El hombre que no supo reinar

Es su último discurso. Este martes al mediodía, el cardenal de Madrid, Antonio María Rouco Varela pronunciará sus últimas palabras como presidente de la Conferencia Episcopal española (CEE), organismo que ha presidido con mano de hierro durante casi dos décadas. Esa misma tarde, los obispos elegirán a su sucesor al frente de la Iglesia española. La era de Rouco, el vicepapa español, el hombre que quiso hacer de Madrid un Vaticano a su medida, culmina.

Se va, aunque no del todo, pues todavía resta que el Papa Francisco acepte su renuncia –presentada el 20 de agosto de 2011, al cumplir los 75 años - como arzobispo de Madrid. Pero su poder, a partir de este miércoles, se reducirá a la mínima expresión. Serán otros los que habrán de hacerse cargo de la “herencia recibida”.

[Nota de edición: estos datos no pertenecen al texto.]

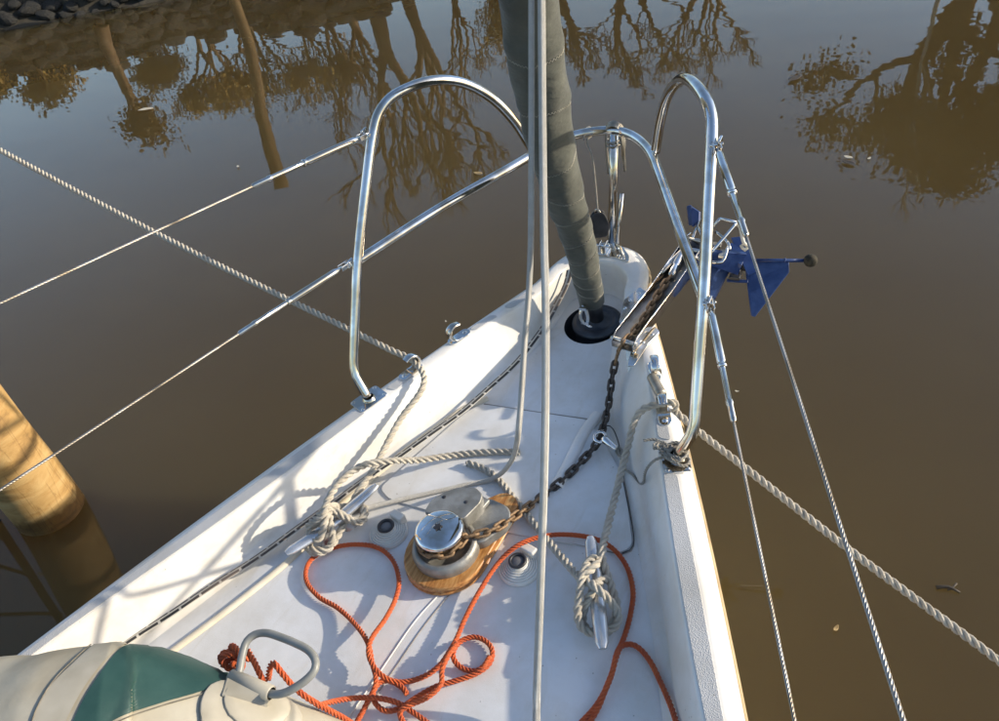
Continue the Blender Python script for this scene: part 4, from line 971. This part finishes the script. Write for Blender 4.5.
# ---- jackline strap along the port deck edge
def strip(name, pts, wd, th, label, cat):
    pts, s = resample(smooth(pts, .02), .012); rows = []; rg = random.Random(4)
    for i, (q, (t, u, w_)) in enumerate(zip(pts, frames(pts))):
        n_ = V(-t[1], t[0], .35); n_ /= np.linalg.norm(n_); up_ = np.cross(t, n_); up_ = up_ if up_[2] > 0 else -up_
        q = q+V(0, 0, .0012*math.sin(s[i]*31))
        rows.append([q+n_*wd/2*a+up_*th*b for a, b in ((-1, 0), (-.9, 1), (-.3, 1.25), (.3, 1.25), (.9, 1), (1, 0))])
    mb = MB(); mb.grid(rows, flip=True, uvf=lambda q: (q[1]*.55, q[0]*6*.62/5*2)); return single(name, mb, M['strap'], label, cat, pts[0])
strip('jackline', [at(570, 270, z=.110), at(567, 284, z=.088), at(556, 306, z=.062), at(541, 332, z=.046), at(519, 360, z=.032), at(488, 390, z=.026), at(450, 421, z=.022), at(400, 456, z=.018), at(330, 505, z=.018), at(270, 549, z=.018), at(200, 595, z=.018), at(133, 639, z=.018), at(20, 717, z=.018)], .0215, .0035,
      'flat black and white jackline strap along the port deck edge', 'strap')

# ---- guard wires
def guard(p0, far, label, ls=1.5):
    p0 = V(p0); far = V(far); d = far-p0; L = np.linalg.norm(d); d /= L; t = Thing('guard_wire', label, 'guard wire', p0, group='guard wires')
    u = np.cross(d, V(0, 0, 1)); u /= np.linalg.norm(u)
    mb = MB(); A = np.array([d, u, np.cross(d, u)]).T
    for s in (-1, 1): mb.box(p0+d*.008+u*.007*s, (.034, .003, .012), A)
    tube(mb, [p0-u*.013, p0+u*.013], .0045, 10); t.part('fork', mb, M['chrome'], bevel=.001)
    k = ls
    mb = MB(); mb.lathe([(.0001, .020), (.0050, .021), (.0055, .034), (.0078, .040), (.0082, .046), (.0082, .046+.085*k), (.0068, .049+.085*k), (.0068, .053+.085*k), (.0084, .055+.085*k), (.0084, .060+.085*k), (.0058, .061+.085*k)], p0, d, 18); t.part('turnbuckle', mb, M['chrome'])
    e = .061+.085*k
    mb = MB(); mb.lathe([(.0050, e-.001), (.0056, e+.004), (.0056, e+.055*k), (.0068, e+.057*k), (.0068, e+.062*k), (.0054, e+.064*k), (.0054, e+.088*k), (.0028, e+.090*k)], p0, d, 16); t.part('swage', mb, M['chrome'])
    wl0 = e+.085*k
    mb = MB(); pts = [p0+d*(wl0+(L*1.0-wl0)*k_/40)+V(0, 0, -.008*math.sin(math.pi*k_/40)) for k_ in range(41)]; laid(mb, pts, .0056, 6, 6.5, 10, 4); t.part('wire', mb, M['wire'])
def farpt(px, py, y, p0):
    """carry the wire on along its line of sight to the stanchion aft, beside the gunwale"""
    best = None
    for k in range(5, 130):
        q = at(px, py, y=k*.01)
        if p0[1]-q[1] < .05: continue
        e = p0+(q-p0)*(p0[1]+1.35)/(p0[1]-q[1]); err = abs(abs(e[0])-1.20)+abs(e[2]-p0[2]*.92)*1.2
        if best is None or err < best[0]: best = (err, e)
    FAR.append((best[1], p0)); return best[1]
FAR = []
uP = V(-.405, 1.440, .668); lP = V(-.435, 1.262, .421); uS = V(.405, 1.440, .668); lS = V(.430, 1.262, .421)
guard(uP, farpt(0, 300, .62, uP), 'upper port guard wire from the hoop shoulder'); guard(lP, farpt(0, 487, .42, lP), 'lower port guard wire from the middle of the hoop')
guard(uS, farpt(905, 719, .35, uS), 'upper starboard guard wire from the hoop shoulder'); guard(lS, farpt(795, 719, .33, lS), 'lower starboard guard wire from the middle of the hoop')

for s_, (a, b) in ((-1, (0, 1)), (1, (2, 3))):
    hi, lo = FAR[a][0], FAR[b][0]; ft = V(s_*(O(-1.35)-.035), -1.35, CAPZ); mb = MB(); tube(mb, [ft, lo, hi, hi+V(0, 0, .02)], .0125, 12); st = boat.part('stanchion', mb, M['chrome'])
    mb = MB(); mb.lathe([(.035, 0), (.034, .004), (.018, .006), (.016, .05), (.013, .052)], ft, (0, 0, 1), 20); boat.part('stanchion_base', mb, M['chrome'], st)

# ---- bits hanging at the stem
t = Thing('spare_wire_coil', 'coil of grey wire rope hung over the bow rail beside the post', 'coil', V(.02, 1.95, .44))
for k in range(4):
    o_ = (k-1.5)*.0052; r_ = .0200+.0014*k; cc = V(.020, 1.944, .438); dn_ = (.125, .10, .085, .11)[k]; du = (.075, .10, .12, .06)[k]
    pts = [cc+V(-r_-.004, o_, -dn_), cc+V(-r_-.003, o_, -.04), cc+V(-r_, o_, -.006)]+[cc+V(-r_*math.cos(a), o_, r_*math.sin(a)) for a in [math.pi*q/6 for q in range(1, 6)]]+[cc+V(r_, o_, -.006), cc+V(r_+.002, o_*.6, -.04), cc+V(r_-.001, o_*.3, -du)]
    laid_mb = MB(); laid(laid_mb, smooth(pts, .005), .0060, 5, 5, 8, 4); t.part('strand', laid_mb, M['coil'])
laid_mb = MB(); laid(laid_mb, smooth([V(.018, 1.944, .438)+V(.021*math.cos(a), .021*math.sin(a), -.045+.002*a) for a in [q*.5 for q in range(26)]], .004), .0048, 5, 5, 8, 4); t.part('strand', laid_mb, M['coil'])
bk = Thing('snatch_block', 'black block hanging from a twine by the bow post', 'block', at(599, 225, z=.17))
kc = at(599, 222, z=.19)
mb = MB(); mb.prism(roundpoly([(-.028, -.048), (.020, -.048), (.030, -.010), (.016, .034), (-.014, .034), (-.033, .0)], .010), -.009, -.004, np.array([V(.92, .39, 0), V(0, 0, 1), V(-.39, .92, 0)]).T, kc); mb.prism(roundpoly([(-.028, -.048), (.020, -.048), (.030, -.010), (.016, .034), (-.014, .034), (-.033, .0)], .010), .004, .009, np.array([V(.92, .39, 0), V(0, 0, 1), V(-.39, .92, 0)]).T, kc); bk.part('cheek', mb, M['dark'], bevel=.002)
mb = MB(); mb.lathe([(.004, -.006), (.024, -.0055), (.019, 0), (.024, .0055), (.004, .006)], kc+V(0, 0, -.01), (-.39, .92, 0), 20); bk.part('sheave', mb, M['alu'])
mb = MB(); tp0 = at(588, 134, z=.43); laid(mb, smooth([at(584, 140, z=.43), tp0+V(-.004, -.012, .016), tp0+V(.006, .004, .018), tp0+V(.008, .01, -.006), tp0+V(0, -.014, -.014), at(592, 155, z=.385), at(596, 190, z=.29), kc+V(0, 0, .035), kc+V(.004, 0, .022)], .006), .0055, 3, 3, 8, 4); bk.part('twine', mb, M['twine'])
mb = MB(); tube(mb, smooth([kc+V(-.012, 0, .02), kc+V(-.002, 0, .042), kc+V(.012, 0, .02)], .004), .002, 6); bk.part('hanger', mb, M['chrome'])

# ---- inflatable dinghy bow lying on the foredeck
dn = Thing('inflatable_dinghy', 'cream and teal inflatable lying on the foredeck at the lower left', 'dinghy', (-.35, .25, 0))
# tube axis and radius along it: an inflated tube resting on the deck, tapering to its nose
cont = [(-330, 700, .15), (-160, 672, .165), (0, 659, .17), (60, 650, .17), (115, 643, .165), (160, 647, .152), (235, 672, .118), (290, 693, .085), (330, 711, .055), (352, 722, .030)]
dax = []; drd = []
for i, (a, b, r) in enumerate(cont):
    a0, b0 = cont[max(0, i-1)][:2]; a1, b1 = cont[min(len(cont)-1, i+1)][:2]
    tx, ty = a1-a0, b1-b0; L = math.hypot(tx, ty); nx, ny = -ty/L, tx/L          # downwards in the view
    w_ = _fw*FPX+_rt*(a-499.5)-_up*(b-360.5); w_ /= np.linalg.norm(w_); n_ = _rt*nx-_up*ny; n_ -= w_*(n_@w_); n_ /= np.linalg.norm(n_)
    t_ = (r*1.0+.004-CC[2]-r*n_[2])/w_[2]; dax.append(CC+w_*t_+n_*r); drd.append(r)
dp, ds = resample(smooth(dax, .02), .01)
kx = [float(ds[int(np.argmin([np.linalg.norm(q-V(a)) for q in dp]))]) for a in dax]
rows = []; NA = 64
for q, s_, (t_, u, w_) in zip(dp, ds, frames(dp)):
    r = float(np.interp(s_, kx, drd)); rows.append([q+(u*math.cos(a)+w_*math.sin(a))*r*(1+.008*math.sin(s_*25+3*a)+.006*math.sin(s_*61-2*a)) for a in [k*2*math.pi/NA for k in range(NA)]])
mb = MB(); mb.grid(rows, closed_u=True); nb = len(mb.v); mb.add([dp[-1]+(dp[-1]-dp[-2])*1.4]+rows[-1], [(0, k+1, (k+1) % NA+1) for k in range(NA)], None, True)
from mathutils.bvhtree import BVHTree
dbvh = BVHTree.FromPolygons([Vector(q) for q in mb.v], mb.f)
dn.part('tube', mb, M['pvc'])
def on(a, b, off=0.0, full=False):
    """the point of the inflated tube met by the line of sight, and the surface normal there"""
    w_ = _fw*FPX+_rt*(a-499.5)-_up*(b-360.5); w_ /= np.linalg.norm(w_)
    h, n_, _, _ = dbvh.ray_cast(Vector(CC), Vector(w_))
    if h is None: h, n_, _, _ = dbvh.find_nearest(Vector(at(a, b, z=.16)))
    n_ = V(n_); n_ = n_ if n_@w_ < 0 else -n_
    return (V(h)+n_*off, n_) if full else V(h)+n_*off
def fabric(name, left, right, off, material, nu=36, nv=30, parent=None, under=.02):
    L = resample(smooth([V(a, b, 0) for a, b in left], 3), 1)[0]; Rr = resample(smooth([V(a, b, 0) for a, b in right], 3), 1)[0]; rows = []
    for i in range(nv+1):
        p = L[int(i/nv*(len(L)-1))]; q = Rr[int(i/nv*(len(Rr)-1))]; rows.append([on(p[0]+(q[0]-p[0])*j/nu, p[1]+(q[1]-p[1])*j/nu, off) for j in range(nu+1)])
    mb = MB(); mb.grid(rows); return dn.part(name, mb, material, parent)
fabric('teal_panel', [(139, 642.5), (120, 650), (98, 678), (82, 704), (64, 745)], [(142, 642.8), (180, 652.5), (212, 663.5), (236, 677), (205, 691), (160, 704), (115, 720), (84, 745)], .0032, M['teal'], 60, 60)
fabric('seam_tape', [(94, 645.5), (78, 660), (48, 690), (30, 725), (24, 745)], [(133, 641.8), (115, 651), (90, 680), (74, 706), (56, 745)], .0026, M['pvc2'], 30, 60)
for pix in (((91, 646), (75, 660), (52, 684), (36, 712), (28, 740)), ((240, 679), (205, 694), (160, 707), (118, 722), (90, 742))):
    mb = MB(); tube(mb, smooth([on(a, b, .0030) for a, b in pix], .01), .0011, 5); dn.part('seam', mb, M['pvcdark'])
def disc(a, b, r, off, h, name, sq=1.0):
    c_, n_ = on(a, b, 0, True); up_ = n_; u = np.cross(V(0, 1, 0), up_); u /= np.linalg.norm(u); v_ = np.cross(up_, u); rows = []
    for k, hh in ((1.0, 0), (.995, h), (.97, h*1.25), (.7, h*1.3), (.35, h*1.3), (.001, h*1.3)):
        rw = []
        for j in range(44):
            t_ = j*2*math.pi/44; q = c_+(u*math.cos(t_)+v_*math.sin(t_)*sq)*r*k; f_, m_, _, _ = dbvh.find_nearest(Vector(q+up_*.03)); m_ = V(m_); m_ = m_ if m_@up_ > 0 else -m_
            rw.append(V(f_)+m_*(off+hh))
        rows.append(rw)
    mb = MB(); mb.grid(rows, closed_u=True); return dn.part(name, mb, M['pvc2'])
disc(252, 712, .088, .0042, .003, 'base_patch'); disc(256, 706, .058, .0082, .0035, 'round_patch')
ZR = .0
def rp(a, b, lift): q = on(250, 690); return at(a, b, z=q[2]+lift)
mb = MB(); a0_, a1_ = rp(232, 677, .022), rp(270, 693, .022); axs = a1_-a0_; Ls = np.linalg.norm(axs)
mb.lathe([(.0105, -.003), (.0135, -.001), (.0135, Ls+.001), (.0105, Ls+.003)], a0_, axs, 22); sl = dn.part('ring_sleeve', mb, M['pvc2'])
top_ = [a0_+V(-.004, -.004, .010), a1_+V(.0, -.006, .010), on(264, 712, .012), on(218, 700, .012)]
mb = MB(); mb.add(top_+[q-V(0, 0, .018) for q in top_], [(0, 1, 2, 3), (7, 6, 5, 4), (0, 4, 5, 1), (1, 5, 6, 2), (2, 6, 7, 3), (3, 7, 4, 0)], None, False); dn.part('sleeve_flap', mb, M['pvc2'], sl, bevel=.004)
mb = MB(); tube(mb, smooth([rp(239, 681, .022), rp(240, 668, .027), rp(243, 652, .032), rp(247, 641, .036), rp(255, 634.5, .039), rp(266, 633, .041), rp(280, 637, .042), rp(296, 643.5, .043), rp(308, 650, .043), rp(315, 659, .042), rp(315, 669, .040), rp(307, 679, .036), rp(296, 687, .032), rp(284, 693, .027), rp(272, 694, .022), rp(256, 688, .022)], .006, closed=True), .0070, 14, closed=True); dn.part('towing_ring', mb, M['ring'])
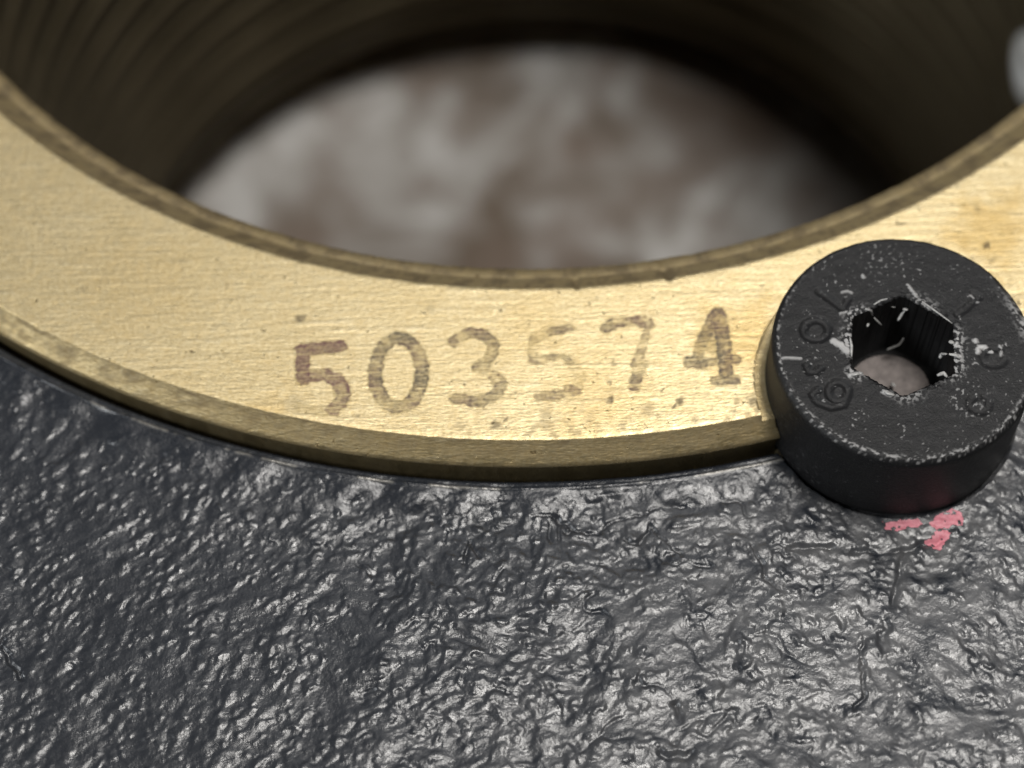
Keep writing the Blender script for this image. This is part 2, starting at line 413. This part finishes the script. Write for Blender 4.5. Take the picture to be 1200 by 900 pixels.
pink([(1082, 632), (1096, 624), (1108, 620), (1116, 623), (1110, 634), (1103, 644), (1096, 643)], 'bright pink paint chip below the screw head', 309)

# ------------------------------------------------------------------ the brass nut
nut = thing('brass_nut', (X0, 0, Z_END), 'brass threaded nut with a wide flat rim marked 503574', 'nut')
ON = (X0, 0, Z_END)
th = theta_rows(-142, -38, 0.14, 1.0)
prof = []                                                         # radius, z, weight of the bore axis
for r, z in ((R_BORE, Z_BORE), (R_BORE + 0.30, -1.13), (R_BORE + 0.62, -0.98), (R_BORE + 0.66, -0.985), (32.14, -0.91), (32.45, -0.64), (32.8, -0.33)): prof.append((r, z, 1))
prof.append(0)
prof[-1] = (R_IN - 0.03, -0.03, 1)
tops = np.concatenate([[0.0], np.linspace(0.006, 0.992, 62), [1.0]])
segs = []
for s in tops: prof.append(('top', s))
prof += [(R_OUT + 0.012, -0.016, 0), (R_OUT + 0.035, -0.040, 0)]
for k in range(1, 8):
    s = k / 7; prof.append((R_OUT + (R_FLANGE - R_OUT) * s, -0.02 + (Z_FLANGE + 0.02) * s, 0))
prof += [(R_FLANGE - 0.01, Z_FLANGE - 0.10, 0), (R_FLANGE - 0.10, Z_FLANGE - 0.28, 0), (R_FLANGE - 0.22, Z_FLANGE - 0.42, 0), (R_FLANGE - 0.24, -14.0, 0), (R_FLANGE - 0.6, Z_END + 0.6, 0), (R_FLANGE - 1.2, Z_END, 0), (33.6, Z_END, 1), (32.9, Z_END + 0.8, 1), (32.9, -2.4, 1), (R_BORE + 0.25, -2.2, 1), (R_BORE + 0.02, -1.55, 1)]
npf = len(prof)
V = np.zeros((len(th), npf, 3)); STAIN = np.zeros((len(th), npf)); GOLD = np.zeros((len(th), npf))
deg = np.degrees(th)
jag = 0.020 * perlin(deg / 0.55, deg * 0 + 1, 101) + 0.012 * perlin(deg / 0.2, deg * 0 + 2, 102)
jag2 = 0.018 * perlin(deg / 0.5, deg * 0 + 5, 103) + 0.02 * perlin(deg / 2.5, deg * 0 + 6, 104)
# nicks on the inner edge
def nick(px, z=0.0):
    p = unproj([px], z)[0]; return math.degrees(math.atan2(p[1], p[0] - X0)) % 360
for px, wd, dp in (((670, 340), 0.22, 0.16), ((777, 331), 0.30, 0.14), ((352, 309), 0.15, 0.06)):
    d = (deg % 360) - nick(px); jag2 = jag2 + dp * np.exp(-(d / wd) ** 2)
for j, p in enumerate(prof):
    if p[0] == 'top':
        s = p[1]
        xi = AX + (R_IN + jag2) * np.cos(th); yi = AY + (R_IN + jag2) * np.sin(th)
        xo = X0 + (R_OUT + jag) * np.cos(th); yo = (R_OUT + jag) * np.sin(th)
        V[:, j, 0] = xi + (xo - xi) * s; V[:, j, 1] = yi + (yo - yi) * s; V[:, j, 2] = -0.014 if s in (0.0, 1.0) else 0
    else:
        r, z, wt = p; jj = jag2 if (wt and z > -1.2) else (jag if (not wt and z > -0.3) else 0 * jag)
        V[:, j, 0] = X0 + (AX - X0) * wt + (r + jj) * np.cos(th); V[:, j, 1] = AY * wt + (r + jj) * np.sin(th); V[:, j, 2] = z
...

Una herencia venenosa, pues Rouco deja una Iglesia oscura, tremendista, obsesionada por la moral sexual y con una inclinación excesiva por una opción política más a la derecha que la propia derecha, con la defensa a ultranza de la familia tradicional y de la unidad de España como bien moral como ejes.

"Nos preocupa también que la unión fraterna entre to­dos los ciudadanos de las distintas comunidades y territorios de España, con muchos siglos de historia común, pudiera llegar a romperse", decía en noviembre el cardenal Rouco. Una tesis que lleva manteniendo 20 años, desde que Juan Pablo II le nombrara, arzobispo de Madrid culminar la misión de “reunificar” la España católica que comenzó su antecesor, el cardenal Suquía.

Desde Madrid, Antonio María Rouco se afanó a la tarea de “reconquistar” una España que estaba dejando de ser católica tras la caída del Franquismo. A toda costa, buscando complicidades con la derecha liberal, primero de José María Aznar, y posteriormente de Esperanza Aguirre (hasta Rajoy fue visto como enemigo); potenciando una derecha mediática a través de los micrófonos de la Cope (y ahora de 13TV), donde el insulto y la difamación llegaron a todos los sectores –incluso, el eclesiástico- que no se plegaban a sus postulados; entregándose a los movimientos eclesiales más conservadores (kikos, Opus Dei, Comunión y Liberación o Legionarios de Cristo) para una cruzada pública contra el matrimonio gay, la Educación para la Ciudadanía, el aborto o cualquier modelo de familia que no fuera el “tradicional”.

Para llevar a cabo su labor, Rouco contó con el absoluto respaldo de Juan Pablo II y Benedicto XVI, quienes le nombraron y renovaron como miembro de la poderosa Congregación de Obispos, desde donde logró colocar en diócesis clave a una mayoría de obispos neoconservadores. ¿El resultado? Una Iglesia española monolítica, triste y obsesionada por las prohibiciones.

El modelo Rouco, como el de Franco, estaba destinado a quedar “atado y bien atado”. Sin embargo, hace ahora justo un año, el Cónclave elegía como Papa a Jorge Mario Bergoglio, el primer Papa jesuita. Un Pontífice que está cambiando la cara de la Iglesia mundial, alejándola de los poderes, la corrupción o el carrerismo, y hacerla más cercana a los pobres y más inclusiva. Rouco no escondió que su candidato era Angelo Scola, el patriarca de Venecia, marcadamente conservador. Y tampoco, que su estrella comenzaba a apagarse.

Desde entonces, el cardenal de Madrid ha ido perdiendo todos sus apoyos. Y, lo que es más importante, su influencia. Los propios obispos españoles, liberados del miedo y de las servidumbres, impusieron a un secretario general alejado de las tesis de Rouco Varela –y de su delfin Juan Antonio Martínez Camino, auténtico “martillo de herejes” de la ortodoxia-. Y, desde Roma, Francisco lo alejó de la Congregación de Obispos y empezó a designar pastores “con olor a oveja” en lugar de prelados sumisos y oscuros.

La primavera de Francisco, con todo, aún no ha llegado a la Iglesia española. Rouco es el “tapón” que, hasta el momento, ha frenado la renovación. Una renovación que, a partir de este miércoles, comenzará a ser una realidad. El sucesor de Rouco Varela –previsiblemente Ricardo Blázquez- tendrá ante sí una tarea complicada: lograr que sociedad española vuelva a confiar en una institución que, a lo largo de las dos últimas décadas, se ha significado más por el castigo, el pecado y la oscuridad, que por el mensaje del Jesús de los Evangelios.